Andrew Gates once again provides his usual intelligent commentary to one of my postings, in this case, Gasland – The Documentary.

These companies will DEFINITELY take advantage of land owners in a second if they can.

My paternal ancestors were coal miners from Kentucky. My great grandfather worked for the mining company for a very long time. When he retired, the company gave him a piece of land on one of the mountains (that they thought was worthless, of course) that they owned. That was sort of a tradition back in that time.

Anyways, about 10 years after he retired, another company comes to him and says that they found more coal on that mountain and that they wanted his permission to mine the coal from under his property. They offered him a fixed amount per month for the rights to mine.

My great grandfather, being a veteran of the mining industry, knew that the company would mine the coal as quickly as possible without regard to his property, so that they would only have to pay him a few thousand dollars for hundreds of thousands of dollars worth of coal.

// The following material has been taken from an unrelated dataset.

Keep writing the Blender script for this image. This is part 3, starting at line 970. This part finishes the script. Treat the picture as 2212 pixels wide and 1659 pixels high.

So my great grandfather told them that he would not give them rights to mine unless they paid him a fixed amount per ton of coal that was mined from his property. The company did NOT like those terms and tried everything in the book to get around it, but eventually they caved and accepted his terms. Because the company gave him so much grief about the terms of the mining deal, he also forced them to pay him a fee for every truck that went up and down HIS road to the mountain.

Its always a good story to tell to people who think that one man cant stand up to a large company.

I’m glad for the comment. There is no one in my family that has that kind of experience. (Pilants tend to be ministers, teachers and farmers although on rare occasions they may be found as Internet bloggers.)